Guest Column – Bob Aaron

`Miller Bite’ hangover probably won’t drive buyers out of the city document.

Nov 17, 2007
Bob Aaron

Some industry stakeholders are predicting there will be a rush to buy houses in the 905 area code when the new Toronto land transfer tax goes into effect on Feb. 1, 2008.

As I see it, buying a home outside Toronto just to escape the new city land transfer tax doesn’t make sense. Here’s why:

Let’s take a typical home or condominium unit selling at $300,000. The current provincial transfer tax is $2,975 and after Feb. 1, the city transfer tax will be an additional $2,725. Buying outside Toronto will result in an immediate tax saving of $2,725, but every year afterward, the municipal taxes will be substantially higher – eventually wiping out the savings in transfer tax.
Based on a residential property assessed at $300,000 the municipal taxes for 2007 are:

Toronto: $2,558.53
Mississauga: $3,007.56
Oakville: $3,022.01
Markham: $3,061.25
Aurora: $3,356.73
Newmarket: $3,380.66
Brampton: $3,586.267
Pickering: $4,057.87
Ajax: $4,127.80
Whitby: $4,144.08
Oshawa: $5,127.71

Based on these figures, Toronto’s property taxes are artificially low compared with neighbouring municipalities, and the city’s budget deficit is being foisted onto Toronto property buyers – but that’s another story.

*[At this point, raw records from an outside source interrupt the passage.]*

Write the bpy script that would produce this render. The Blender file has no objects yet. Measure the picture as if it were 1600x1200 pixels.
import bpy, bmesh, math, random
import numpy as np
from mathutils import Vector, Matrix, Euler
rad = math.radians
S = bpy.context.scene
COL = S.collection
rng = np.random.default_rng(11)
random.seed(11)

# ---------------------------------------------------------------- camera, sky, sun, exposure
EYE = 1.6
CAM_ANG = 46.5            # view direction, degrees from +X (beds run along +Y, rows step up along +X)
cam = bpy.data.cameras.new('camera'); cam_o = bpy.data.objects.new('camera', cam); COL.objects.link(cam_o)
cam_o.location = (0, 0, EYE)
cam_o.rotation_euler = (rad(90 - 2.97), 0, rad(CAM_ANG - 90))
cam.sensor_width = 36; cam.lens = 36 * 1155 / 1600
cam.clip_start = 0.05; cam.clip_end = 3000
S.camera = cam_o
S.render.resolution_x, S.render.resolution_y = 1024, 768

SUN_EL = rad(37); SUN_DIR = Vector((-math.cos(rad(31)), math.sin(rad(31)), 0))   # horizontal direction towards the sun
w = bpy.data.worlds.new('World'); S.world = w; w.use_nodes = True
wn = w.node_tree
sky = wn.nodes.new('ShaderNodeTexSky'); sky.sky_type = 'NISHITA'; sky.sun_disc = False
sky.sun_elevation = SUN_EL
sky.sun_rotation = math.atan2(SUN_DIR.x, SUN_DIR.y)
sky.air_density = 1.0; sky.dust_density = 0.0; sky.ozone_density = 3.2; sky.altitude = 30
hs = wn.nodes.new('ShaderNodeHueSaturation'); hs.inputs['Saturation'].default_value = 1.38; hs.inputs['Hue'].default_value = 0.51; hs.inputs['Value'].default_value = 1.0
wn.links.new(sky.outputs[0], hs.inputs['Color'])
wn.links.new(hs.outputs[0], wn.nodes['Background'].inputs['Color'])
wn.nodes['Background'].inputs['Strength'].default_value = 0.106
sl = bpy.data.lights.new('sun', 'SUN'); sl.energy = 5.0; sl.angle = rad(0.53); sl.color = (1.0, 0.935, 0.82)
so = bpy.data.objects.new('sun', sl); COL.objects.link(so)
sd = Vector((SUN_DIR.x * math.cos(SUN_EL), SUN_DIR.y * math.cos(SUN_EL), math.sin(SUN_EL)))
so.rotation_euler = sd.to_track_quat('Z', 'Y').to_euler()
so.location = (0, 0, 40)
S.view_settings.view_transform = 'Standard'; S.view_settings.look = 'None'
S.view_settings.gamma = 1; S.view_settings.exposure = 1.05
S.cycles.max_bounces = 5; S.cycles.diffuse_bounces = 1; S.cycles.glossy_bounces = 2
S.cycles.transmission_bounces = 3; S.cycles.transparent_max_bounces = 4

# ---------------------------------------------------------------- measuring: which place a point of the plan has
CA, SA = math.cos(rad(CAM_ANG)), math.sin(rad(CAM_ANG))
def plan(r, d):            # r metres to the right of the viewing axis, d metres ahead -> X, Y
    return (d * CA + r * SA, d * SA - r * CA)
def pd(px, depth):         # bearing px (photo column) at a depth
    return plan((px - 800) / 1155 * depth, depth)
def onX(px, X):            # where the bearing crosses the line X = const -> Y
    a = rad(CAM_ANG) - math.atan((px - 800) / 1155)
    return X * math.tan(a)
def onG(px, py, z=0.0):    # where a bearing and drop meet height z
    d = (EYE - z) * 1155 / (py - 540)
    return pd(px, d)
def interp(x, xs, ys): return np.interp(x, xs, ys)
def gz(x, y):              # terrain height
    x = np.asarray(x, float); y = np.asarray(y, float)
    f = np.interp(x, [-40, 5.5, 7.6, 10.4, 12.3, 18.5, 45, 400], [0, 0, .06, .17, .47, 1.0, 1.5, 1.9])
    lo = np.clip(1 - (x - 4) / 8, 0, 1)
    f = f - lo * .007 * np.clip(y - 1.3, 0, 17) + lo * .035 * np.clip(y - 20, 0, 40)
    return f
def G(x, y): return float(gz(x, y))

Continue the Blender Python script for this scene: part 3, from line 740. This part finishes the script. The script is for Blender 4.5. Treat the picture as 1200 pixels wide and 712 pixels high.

The new city tax for one- and two-family residences is not an exact mirror of the provincial land transfer tax. Based on the purchase price, the city tax is calculated at these rates:

On the first $55,000: 0.5 per cent
Between $55,000 and $400,000: 1 per cent
Over $400,000: 2 per cent
On all other property, the transfer tax on a sale price over $400,000 up to $40 million is 1.5 per cent.

In contrast, the existing provincial land transfer tax on residences is calculated at:
0.5 per cent on the first $55,000 of the sale price
1 per cent on the excess up to $250,000
1.5 per cent on the excess up to $400,000
2 per cent on the excess over $400,000

Depending on the timing of the purchase agreement, some buyers will be exempt from the new city tax. Buyers will be eligible for a full rebate of the municipal transfer tax where the agreement is entered into before Jan. 1, even if closing occurs after Jan. 31.

As a result, anyone who buys a Toronto home or condominium before New Year’s Day, even if closing doesn’t take place for several years, will not have to pay the city transfer tax.

First-time homebuyers are entitled to a rebate on the purchase of new and resale homes priced at up to $400,000. If the city applies the same rules as the province uses, then the first $3,725 in tax for first-time homebuyers will be forgiven even if the price exceeds $400,000. (The provincial rebate of $2,000 only applies to first-time buyers of newly built residences.)

No city transfer tax is payable for agreements entered into after Dec. 31 if closing takes place before Feb. 1. The city tax is payable, however, if the agreement is signed after Dec. 31 and closing occurs after Jan. 31.

Tax is payable through the Teranet electronic land registration system upon registration of the deeds.

While I’m on the subject of the new city tax, it seems to me that the formal name, Municipal Land Transfer Tax, is too much of a mouthful for everyday use, so I’ve been looking for a nice shorter version.

Back in 1958, the Ontario government under Premier Leslie Frost introduced the province’s first retail sales tax, initially pegged at 3 per cent. It was nicknamed the “Frost bite,” and was called by that name for many years afterward.

Unless anyone can come up with a better name for the municipal land transfer tax, I am pleased to announce that its new nickname is “Miller Bite,” (inspired by a malt-based beverage known as Miller Lite).

This way we won’t forget the mayor who is responsible for the misguided attempt to saddle the city’s budget shortfall – which belongs to all of us – onto the backs of homebuyers.